Actually my answer was a bit short, so let me expand on it a bit more.
Recall the definition ##Ha \equiv \{ ha \mid h \in H \}##. Let's consider the '=>' direction first and assume that ##Ha = Hb##. Consider the fixed element ##a##. Since ##e \in H## (I prefer e over 1 to indicate the identity element), ##a = ea \in Ha##. On the other hand, since Ha = Hb, ##a \in Hb## meaning that there exists some ##h \in H## such that ##a = hb##. From this is follows that ##a b^{-1} (= h) \in H## which is all you needed to show.

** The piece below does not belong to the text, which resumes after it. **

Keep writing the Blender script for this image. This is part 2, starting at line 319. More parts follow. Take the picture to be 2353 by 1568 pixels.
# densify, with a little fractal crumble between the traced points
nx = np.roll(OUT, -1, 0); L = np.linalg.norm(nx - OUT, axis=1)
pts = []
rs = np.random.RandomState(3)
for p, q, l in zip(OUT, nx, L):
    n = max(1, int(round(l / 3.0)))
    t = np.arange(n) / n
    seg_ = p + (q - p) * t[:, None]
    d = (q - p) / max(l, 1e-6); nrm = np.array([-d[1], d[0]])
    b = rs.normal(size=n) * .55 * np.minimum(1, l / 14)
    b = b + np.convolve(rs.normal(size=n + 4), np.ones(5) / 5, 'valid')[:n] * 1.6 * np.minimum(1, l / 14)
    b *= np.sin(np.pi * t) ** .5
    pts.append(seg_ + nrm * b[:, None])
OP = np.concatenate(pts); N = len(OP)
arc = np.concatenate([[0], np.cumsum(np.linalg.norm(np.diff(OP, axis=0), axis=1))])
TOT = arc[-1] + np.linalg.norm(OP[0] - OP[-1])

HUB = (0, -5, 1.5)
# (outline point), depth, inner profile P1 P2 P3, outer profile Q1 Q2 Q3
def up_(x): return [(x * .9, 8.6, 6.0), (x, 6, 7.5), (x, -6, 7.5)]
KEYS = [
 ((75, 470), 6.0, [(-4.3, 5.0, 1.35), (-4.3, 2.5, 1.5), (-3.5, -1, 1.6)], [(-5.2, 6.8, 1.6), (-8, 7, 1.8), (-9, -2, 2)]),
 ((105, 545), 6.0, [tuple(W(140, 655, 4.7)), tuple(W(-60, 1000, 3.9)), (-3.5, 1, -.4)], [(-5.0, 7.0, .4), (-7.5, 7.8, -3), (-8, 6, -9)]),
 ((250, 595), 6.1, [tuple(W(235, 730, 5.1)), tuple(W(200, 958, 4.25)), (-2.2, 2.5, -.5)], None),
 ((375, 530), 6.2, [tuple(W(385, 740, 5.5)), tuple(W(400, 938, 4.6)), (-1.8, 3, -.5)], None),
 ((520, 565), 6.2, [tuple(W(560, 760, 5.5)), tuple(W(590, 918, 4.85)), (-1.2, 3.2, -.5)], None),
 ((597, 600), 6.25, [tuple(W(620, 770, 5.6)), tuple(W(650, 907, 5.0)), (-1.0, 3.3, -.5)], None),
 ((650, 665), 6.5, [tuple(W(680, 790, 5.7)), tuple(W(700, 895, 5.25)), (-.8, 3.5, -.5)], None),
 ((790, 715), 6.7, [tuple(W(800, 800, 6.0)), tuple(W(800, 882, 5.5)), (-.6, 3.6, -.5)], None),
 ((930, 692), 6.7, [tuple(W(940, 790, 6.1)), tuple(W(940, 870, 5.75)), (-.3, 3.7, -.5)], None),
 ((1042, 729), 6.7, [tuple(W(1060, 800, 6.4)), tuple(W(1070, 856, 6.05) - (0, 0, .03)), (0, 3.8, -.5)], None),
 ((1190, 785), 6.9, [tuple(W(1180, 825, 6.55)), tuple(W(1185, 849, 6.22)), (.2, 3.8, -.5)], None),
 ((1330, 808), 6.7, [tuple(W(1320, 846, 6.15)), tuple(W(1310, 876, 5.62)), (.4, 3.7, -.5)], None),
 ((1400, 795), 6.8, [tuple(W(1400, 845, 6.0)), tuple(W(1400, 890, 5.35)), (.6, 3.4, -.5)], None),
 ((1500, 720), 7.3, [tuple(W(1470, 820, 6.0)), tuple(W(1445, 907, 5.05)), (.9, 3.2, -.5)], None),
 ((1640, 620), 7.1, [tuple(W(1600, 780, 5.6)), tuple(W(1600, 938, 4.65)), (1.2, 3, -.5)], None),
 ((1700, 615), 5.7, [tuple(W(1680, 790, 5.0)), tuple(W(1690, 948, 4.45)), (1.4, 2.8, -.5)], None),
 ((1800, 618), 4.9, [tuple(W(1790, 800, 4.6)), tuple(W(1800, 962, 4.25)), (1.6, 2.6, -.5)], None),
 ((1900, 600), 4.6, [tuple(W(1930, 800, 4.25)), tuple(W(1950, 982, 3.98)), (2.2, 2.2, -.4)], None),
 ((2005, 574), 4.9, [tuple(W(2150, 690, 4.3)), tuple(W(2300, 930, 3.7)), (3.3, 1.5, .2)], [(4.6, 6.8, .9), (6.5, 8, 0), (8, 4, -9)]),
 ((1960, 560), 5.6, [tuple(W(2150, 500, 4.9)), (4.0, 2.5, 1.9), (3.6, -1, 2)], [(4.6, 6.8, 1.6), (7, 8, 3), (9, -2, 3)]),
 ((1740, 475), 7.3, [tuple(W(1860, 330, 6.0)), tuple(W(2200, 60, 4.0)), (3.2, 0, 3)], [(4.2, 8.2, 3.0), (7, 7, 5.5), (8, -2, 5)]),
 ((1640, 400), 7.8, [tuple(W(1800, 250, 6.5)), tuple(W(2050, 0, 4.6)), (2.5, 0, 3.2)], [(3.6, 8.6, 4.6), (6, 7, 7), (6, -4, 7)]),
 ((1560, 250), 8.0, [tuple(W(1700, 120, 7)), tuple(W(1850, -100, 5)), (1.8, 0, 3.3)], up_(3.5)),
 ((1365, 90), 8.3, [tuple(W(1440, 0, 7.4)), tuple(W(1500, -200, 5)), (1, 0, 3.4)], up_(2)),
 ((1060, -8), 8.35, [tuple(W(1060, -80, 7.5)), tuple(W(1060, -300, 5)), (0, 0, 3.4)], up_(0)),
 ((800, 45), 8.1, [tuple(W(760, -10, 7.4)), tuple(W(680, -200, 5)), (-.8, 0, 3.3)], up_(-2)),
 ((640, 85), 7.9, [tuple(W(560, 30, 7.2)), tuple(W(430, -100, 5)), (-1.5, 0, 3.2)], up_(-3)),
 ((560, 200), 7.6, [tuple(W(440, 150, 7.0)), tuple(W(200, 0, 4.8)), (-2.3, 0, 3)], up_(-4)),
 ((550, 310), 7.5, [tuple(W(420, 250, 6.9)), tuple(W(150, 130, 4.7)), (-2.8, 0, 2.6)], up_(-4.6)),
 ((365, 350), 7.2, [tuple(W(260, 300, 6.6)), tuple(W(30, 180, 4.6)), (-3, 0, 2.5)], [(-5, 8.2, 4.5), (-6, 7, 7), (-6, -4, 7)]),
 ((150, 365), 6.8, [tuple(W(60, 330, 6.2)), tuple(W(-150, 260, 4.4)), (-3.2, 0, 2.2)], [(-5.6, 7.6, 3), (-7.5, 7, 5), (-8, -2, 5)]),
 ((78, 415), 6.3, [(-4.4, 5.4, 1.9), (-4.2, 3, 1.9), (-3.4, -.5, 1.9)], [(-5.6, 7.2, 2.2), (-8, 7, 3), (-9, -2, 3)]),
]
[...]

I assume that after that they proceed to show the converse, i.e. if ##a b^{-1} \in H## for the given elements ##a, b## then ##Ha = Hb##. I imagine that proof will run along the lines of: assume ##ab^{-1} \in H##, let ##h \in H## be arbitrary, then ##h a = h a (b^{-1} b) = h (a b^{-1}) b## and since H is a subgroup, ##h (ab^{-1})## is the product of two elements in H which is itself in H, so ##h a = h' b## with ##h' ( = h a b^{-1}) \in H##, hence ##Ha \subseteq Hb## - the proof for ##Hb \subseteq Ha## follows similarly.
[edit]Note that actually ##\forall a, b \in G \left( a, b \in H \implies ab^{-1} \in H \right)## is a necessary and sufficient condition for H to be a subgroup of G. So basically your theorem is "Ha = Hb iff H is a subgroup" or "For subgroups, and subgroups only, all right cosets are equal".